§ **What you have to do**
Return the first line, the line containing "from pxr import", and every line between them, exactly as they stand.

## Begin

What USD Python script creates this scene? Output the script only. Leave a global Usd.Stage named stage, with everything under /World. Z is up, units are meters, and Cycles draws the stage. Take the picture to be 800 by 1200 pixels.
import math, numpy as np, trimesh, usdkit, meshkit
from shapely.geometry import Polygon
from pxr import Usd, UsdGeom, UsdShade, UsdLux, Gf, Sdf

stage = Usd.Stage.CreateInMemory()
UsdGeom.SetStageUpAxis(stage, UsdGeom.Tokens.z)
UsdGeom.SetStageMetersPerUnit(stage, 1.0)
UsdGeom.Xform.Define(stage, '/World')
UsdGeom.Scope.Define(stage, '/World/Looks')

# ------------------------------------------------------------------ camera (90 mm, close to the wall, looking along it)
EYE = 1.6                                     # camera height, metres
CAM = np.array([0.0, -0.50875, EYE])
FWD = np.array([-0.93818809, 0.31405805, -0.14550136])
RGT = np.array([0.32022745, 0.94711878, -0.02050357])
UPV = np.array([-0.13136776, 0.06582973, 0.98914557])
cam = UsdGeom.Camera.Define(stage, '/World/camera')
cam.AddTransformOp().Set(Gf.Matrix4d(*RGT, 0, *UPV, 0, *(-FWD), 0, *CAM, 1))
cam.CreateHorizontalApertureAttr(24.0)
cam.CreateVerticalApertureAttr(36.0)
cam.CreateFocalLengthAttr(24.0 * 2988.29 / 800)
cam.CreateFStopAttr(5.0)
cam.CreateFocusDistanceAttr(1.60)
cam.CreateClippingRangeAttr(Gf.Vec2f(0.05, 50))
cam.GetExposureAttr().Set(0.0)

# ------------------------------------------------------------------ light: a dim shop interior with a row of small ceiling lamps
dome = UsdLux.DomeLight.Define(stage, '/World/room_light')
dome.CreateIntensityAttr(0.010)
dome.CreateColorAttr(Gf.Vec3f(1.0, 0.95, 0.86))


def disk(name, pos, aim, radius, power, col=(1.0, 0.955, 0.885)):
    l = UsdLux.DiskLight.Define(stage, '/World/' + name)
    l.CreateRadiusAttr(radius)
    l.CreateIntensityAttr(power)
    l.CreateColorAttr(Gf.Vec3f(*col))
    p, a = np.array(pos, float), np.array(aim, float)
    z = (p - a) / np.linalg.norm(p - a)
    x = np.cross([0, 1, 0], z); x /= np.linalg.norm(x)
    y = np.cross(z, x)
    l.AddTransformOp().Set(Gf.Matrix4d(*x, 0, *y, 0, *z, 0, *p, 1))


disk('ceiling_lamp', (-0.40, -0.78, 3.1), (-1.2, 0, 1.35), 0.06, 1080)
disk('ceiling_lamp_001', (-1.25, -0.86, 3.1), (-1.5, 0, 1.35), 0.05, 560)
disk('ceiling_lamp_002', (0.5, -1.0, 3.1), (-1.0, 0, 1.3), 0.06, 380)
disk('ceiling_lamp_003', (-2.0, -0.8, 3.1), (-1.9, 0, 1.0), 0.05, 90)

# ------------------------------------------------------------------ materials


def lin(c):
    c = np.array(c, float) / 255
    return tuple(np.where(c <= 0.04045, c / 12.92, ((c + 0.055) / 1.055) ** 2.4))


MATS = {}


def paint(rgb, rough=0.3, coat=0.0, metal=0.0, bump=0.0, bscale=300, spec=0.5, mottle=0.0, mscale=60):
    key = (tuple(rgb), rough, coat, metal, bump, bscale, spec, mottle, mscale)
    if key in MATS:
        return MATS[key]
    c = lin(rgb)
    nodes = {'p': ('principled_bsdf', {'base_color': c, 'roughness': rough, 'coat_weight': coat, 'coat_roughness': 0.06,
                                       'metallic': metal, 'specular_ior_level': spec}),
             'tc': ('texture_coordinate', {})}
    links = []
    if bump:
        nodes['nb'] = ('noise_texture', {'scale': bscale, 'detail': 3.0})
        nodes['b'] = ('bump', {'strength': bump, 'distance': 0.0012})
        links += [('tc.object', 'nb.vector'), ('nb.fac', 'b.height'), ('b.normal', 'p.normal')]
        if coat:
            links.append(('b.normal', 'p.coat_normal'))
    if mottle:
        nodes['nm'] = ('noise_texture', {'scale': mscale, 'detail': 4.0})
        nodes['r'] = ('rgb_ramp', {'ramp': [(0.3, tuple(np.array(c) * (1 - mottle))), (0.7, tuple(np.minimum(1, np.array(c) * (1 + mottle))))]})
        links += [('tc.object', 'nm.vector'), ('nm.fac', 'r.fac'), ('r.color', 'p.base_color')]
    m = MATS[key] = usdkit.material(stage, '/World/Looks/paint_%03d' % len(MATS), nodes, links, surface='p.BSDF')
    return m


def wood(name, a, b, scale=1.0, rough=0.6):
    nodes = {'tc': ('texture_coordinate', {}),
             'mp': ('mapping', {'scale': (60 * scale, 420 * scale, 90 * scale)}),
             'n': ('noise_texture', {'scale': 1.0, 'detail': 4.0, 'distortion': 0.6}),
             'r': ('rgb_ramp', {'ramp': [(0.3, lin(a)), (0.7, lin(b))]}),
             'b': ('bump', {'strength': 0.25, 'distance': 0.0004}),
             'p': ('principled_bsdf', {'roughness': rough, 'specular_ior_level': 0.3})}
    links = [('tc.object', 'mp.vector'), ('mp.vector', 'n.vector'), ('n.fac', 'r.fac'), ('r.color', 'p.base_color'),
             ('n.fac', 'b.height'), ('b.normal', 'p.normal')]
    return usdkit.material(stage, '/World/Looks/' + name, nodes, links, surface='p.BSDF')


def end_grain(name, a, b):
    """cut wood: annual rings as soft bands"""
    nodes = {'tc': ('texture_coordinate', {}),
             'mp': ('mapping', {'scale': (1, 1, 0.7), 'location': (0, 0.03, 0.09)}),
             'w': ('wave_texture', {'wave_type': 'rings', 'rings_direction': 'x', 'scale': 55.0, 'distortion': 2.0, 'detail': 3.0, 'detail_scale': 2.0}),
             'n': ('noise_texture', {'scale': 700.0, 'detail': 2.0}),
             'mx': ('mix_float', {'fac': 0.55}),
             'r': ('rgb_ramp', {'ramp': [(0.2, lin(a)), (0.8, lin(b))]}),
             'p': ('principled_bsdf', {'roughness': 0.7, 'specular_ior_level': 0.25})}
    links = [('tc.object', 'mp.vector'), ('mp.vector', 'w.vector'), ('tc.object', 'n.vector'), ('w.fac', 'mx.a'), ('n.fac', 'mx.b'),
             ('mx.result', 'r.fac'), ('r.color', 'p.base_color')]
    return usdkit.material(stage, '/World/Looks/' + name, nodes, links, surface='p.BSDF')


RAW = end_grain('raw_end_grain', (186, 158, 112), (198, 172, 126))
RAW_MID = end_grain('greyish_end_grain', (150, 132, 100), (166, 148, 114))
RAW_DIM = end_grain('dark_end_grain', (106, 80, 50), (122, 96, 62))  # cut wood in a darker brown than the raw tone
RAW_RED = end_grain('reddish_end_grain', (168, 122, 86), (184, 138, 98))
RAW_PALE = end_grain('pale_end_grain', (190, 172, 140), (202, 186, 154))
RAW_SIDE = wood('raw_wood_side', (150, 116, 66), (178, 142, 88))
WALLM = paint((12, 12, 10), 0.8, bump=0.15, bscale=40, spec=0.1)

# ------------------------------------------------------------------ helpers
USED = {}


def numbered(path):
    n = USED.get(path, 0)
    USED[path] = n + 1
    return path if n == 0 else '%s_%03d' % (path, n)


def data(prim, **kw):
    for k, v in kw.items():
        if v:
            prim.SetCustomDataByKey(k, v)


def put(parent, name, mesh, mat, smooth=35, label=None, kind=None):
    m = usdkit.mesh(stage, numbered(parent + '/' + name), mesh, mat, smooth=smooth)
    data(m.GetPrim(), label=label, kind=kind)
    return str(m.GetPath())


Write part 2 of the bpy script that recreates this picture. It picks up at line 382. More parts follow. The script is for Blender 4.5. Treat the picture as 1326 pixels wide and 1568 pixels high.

## End

§ **The solution**
What USD Python script creates this scene? Output the script only. Leave a global Usd.Stage named stage, with everything under /World. Z is up, units are meters, and Cycles draws the stage. Take the picture to be 800 by 1200 pixels.
import math, numpy as np, trimesh, usdkit, meshkit
from shapely.geometry import Polygon
from pxr import Usd, UsdGeom, UsdShade, UsdLux, Gf, Sdf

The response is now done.